¿Has pensado alguna vez que Jesús te mira y lo hace con amor? Que es una mirada misericordiosa, comprensiva, cariñosa, paciente y siempre fiel. Que te sigue mirando día y noche y nunca se cansa de mirarte. Y cuando lo hace, siempre te bendice, te ilumina, te fortalece, te pacifica. Es una mirada que no ofende, que no atemoriza, que no humilla, que no causa vergüenza. Es una mirada que proviene de su corazón infinitamente lleno de amor. Un corazón que es divino y humano, que palpita siempre vibrando de amor hacia ti. El Corazón de Jesús ha amado y sigue amando perpetuamente. Nunca se cansa de amar, de perdonar, de bendecir, de sanar, de salvar. Es un Corazón comprometido con tu salvación. Es totalmente fiel. Ama aún y a pesar de todo.
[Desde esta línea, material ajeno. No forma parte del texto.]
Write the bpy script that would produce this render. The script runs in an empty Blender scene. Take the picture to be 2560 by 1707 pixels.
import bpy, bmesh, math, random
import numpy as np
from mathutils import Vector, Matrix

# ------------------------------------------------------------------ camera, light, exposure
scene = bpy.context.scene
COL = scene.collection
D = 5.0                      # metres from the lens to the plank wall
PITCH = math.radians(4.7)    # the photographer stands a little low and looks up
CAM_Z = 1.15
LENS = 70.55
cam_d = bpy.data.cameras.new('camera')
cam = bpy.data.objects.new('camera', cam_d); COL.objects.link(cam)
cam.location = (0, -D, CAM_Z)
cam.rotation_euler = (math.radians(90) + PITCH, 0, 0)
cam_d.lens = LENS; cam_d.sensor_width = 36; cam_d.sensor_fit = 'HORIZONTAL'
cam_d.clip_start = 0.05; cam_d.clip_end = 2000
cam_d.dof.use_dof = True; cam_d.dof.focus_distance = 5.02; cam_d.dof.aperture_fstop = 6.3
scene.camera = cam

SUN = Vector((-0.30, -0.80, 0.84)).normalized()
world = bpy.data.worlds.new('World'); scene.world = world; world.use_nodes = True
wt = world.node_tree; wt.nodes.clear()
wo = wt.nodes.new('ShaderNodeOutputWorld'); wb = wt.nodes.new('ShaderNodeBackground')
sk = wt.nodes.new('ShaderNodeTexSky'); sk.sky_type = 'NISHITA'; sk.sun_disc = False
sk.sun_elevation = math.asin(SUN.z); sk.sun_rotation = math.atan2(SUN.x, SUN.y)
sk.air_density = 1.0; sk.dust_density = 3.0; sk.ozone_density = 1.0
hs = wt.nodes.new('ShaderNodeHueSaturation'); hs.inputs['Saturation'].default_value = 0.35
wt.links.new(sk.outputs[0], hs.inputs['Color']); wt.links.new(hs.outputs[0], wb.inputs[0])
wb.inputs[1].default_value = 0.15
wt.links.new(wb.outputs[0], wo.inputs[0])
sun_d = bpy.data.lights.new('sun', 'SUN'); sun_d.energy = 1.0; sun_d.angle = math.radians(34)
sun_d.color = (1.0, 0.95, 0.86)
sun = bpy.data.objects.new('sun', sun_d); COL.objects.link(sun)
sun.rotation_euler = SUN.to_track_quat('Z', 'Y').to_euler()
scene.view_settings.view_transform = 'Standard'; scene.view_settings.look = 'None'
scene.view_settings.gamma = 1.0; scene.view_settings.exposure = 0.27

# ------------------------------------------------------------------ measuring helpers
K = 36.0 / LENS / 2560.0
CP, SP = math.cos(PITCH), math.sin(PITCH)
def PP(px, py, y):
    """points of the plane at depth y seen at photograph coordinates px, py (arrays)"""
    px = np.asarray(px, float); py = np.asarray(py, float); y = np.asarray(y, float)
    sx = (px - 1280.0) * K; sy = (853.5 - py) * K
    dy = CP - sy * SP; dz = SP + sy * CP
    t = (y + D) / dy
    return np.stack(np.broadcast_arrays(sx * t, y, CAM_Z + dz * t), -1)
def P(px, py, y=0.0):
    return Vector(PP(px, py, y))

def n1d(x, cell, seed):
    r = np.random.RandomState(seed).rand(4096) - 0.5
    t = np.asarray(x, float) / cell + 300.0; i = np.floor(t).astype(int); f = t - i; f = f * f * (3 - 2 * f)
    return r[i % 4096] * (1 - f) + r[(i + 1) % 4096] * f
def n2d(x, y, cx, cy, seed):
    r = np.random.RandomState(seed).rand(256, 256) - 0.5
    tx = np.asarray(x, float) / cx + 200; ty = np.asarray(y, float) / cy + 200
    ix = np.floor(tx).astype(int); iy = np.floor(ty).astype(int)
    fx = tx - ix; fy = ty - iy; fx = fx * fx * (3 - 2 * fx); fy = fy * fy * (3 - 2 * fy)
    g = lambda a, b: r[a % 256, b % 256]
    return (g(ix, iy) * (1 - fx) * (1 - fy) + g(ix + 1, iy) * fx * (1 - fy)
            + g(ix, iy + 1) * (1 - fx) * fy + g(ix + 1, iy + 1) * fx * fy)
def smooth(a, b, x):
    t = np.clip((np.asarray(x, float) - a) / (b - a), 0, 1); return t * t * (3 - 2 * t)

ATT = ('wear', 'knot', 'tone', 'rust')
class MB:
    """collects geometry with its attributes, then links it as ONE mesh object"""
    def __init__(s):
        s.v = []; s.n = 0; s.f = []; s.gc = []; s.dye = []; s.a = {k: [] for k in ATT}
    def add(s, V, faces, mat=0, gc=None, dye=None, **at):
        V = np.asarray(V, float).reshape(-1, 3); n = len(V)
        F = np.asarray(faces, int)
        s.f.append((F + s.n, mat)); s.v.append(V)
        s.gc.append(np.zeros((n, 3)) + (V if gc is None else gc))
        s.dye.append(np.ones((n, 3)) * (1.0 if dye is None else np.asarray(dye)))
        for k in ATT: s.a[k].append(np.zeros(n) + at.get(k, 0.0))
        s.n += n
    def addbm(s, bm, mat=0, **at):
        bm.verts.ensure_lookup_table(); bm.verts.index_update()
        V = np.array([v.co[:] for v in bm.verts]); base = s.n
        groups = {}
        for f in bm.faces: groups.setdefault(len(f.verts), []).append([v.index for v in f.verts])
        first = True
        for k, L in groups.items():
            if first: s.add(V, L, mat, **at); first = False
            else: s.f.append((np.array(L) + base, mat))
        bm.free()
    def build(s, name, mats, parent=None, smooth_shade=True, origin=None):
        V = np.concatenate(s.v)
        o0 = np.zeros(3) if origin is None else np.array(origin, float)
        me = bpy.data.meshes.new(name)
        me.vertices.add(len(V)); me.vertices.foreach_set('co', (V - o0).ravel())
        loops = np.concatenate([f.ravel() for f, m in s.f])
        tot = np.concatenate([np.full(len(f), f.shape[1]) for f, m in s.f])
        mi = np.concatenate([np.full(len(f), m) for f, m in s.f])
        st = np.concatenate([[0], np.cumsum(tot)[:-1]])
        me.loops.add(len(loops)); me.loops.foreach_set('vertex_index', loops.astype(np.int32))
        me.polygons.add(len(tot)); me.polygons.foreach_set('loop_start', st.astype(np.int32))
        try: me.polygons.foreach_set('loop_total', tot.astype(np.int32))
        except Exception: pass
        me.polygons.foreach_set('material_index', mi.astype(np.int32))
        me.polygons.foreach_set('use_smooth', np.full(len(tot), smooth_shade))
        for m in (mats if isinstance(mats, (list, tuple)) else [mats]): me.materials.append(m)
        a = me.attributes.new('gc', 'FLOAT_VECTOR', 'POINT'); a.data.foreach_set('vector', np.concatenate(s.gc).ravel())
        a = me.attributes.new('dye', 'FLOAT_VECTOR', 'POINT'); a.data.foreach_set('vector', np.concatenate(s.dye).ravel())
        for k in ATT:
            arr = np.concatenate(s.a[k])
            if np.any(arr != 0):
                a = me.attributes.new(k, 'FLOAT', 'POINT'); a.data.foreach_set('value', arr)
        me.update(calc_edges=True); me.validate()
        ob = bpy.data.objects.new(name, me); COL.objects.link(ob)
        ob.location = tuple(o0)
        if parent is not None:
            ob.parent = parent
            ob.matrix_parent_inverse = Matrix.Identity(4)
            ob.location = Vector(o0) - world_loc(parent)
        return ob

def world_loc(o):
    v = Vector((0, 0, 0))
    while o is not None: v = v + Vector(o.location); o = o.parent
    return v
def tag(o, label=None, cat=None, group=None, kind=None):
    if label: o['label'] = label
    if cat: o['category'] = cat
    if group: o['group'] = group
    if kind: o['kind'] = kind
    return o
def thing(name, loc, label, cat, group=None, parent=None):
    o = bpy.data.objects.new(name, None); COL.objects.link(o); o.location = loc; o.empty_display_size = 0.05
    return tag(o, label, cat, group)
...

Esa mirada de Jesús la sintió en su alma María Magdalena, que experimentó su amor misericordioso y por eso fue liberada de siete demonios. Fue la mirada tierna que sintió la Samaritana y que la hizo reconocer que él era el Mesías. Es la mirada que hizo levantarse de la mesa de los impuestos a Mateo y dejarlo todo por seguir a Jesús. Es la mirada que hizo que Pedro y los demás discípulos lo siguieran hasta el final. Es la mirada misericordiosa y comprensiva que experimentaron los soldados romanos al clavarlo en una cruz y oír cuando Jesús le pedía al Padre que los perdonara porque no sabían lo que estaban haciendo. Es la mirada que lejos de asustar a los niños hacía que ellos buscaran y siguieran a Jesús y se le acercaran para que él los bendijera. Es la mirada que experimentó la muchedumbre cuando él sintió lástima por ellos porque andaban como ovejas sin pastor. Es la mirada que lanzaba cuando enseñaba la parábola del hijo pródigo y animaba a la gente a confiar en el corazón misericordioso de Dios.
Es la mirada dulce, cariñosa, tierna y misericordiosa que experimentó María, su madre, muchas más veces que todos, porque desde bebé así miraba a su mamá. Y durante su infancia y juventud, como también la vida pública de Cristo, Jesús miró siempre a su madre de esa manera. María nunca sintió de Jesús una mirada de reproche, tristeza, enojo, frustración. Ella siempre lo alegró, lo consoló a él con su manera de ser.
Jesús te mira a ti y a mí algunas veces triste y frustrado, porque no respondemos a su amor como debe ser. Pero al final siempre vuelve a la mirada compasiva, misericordiosa y llena de amor. Jesús no se cansa nunca de mirarnos con amor.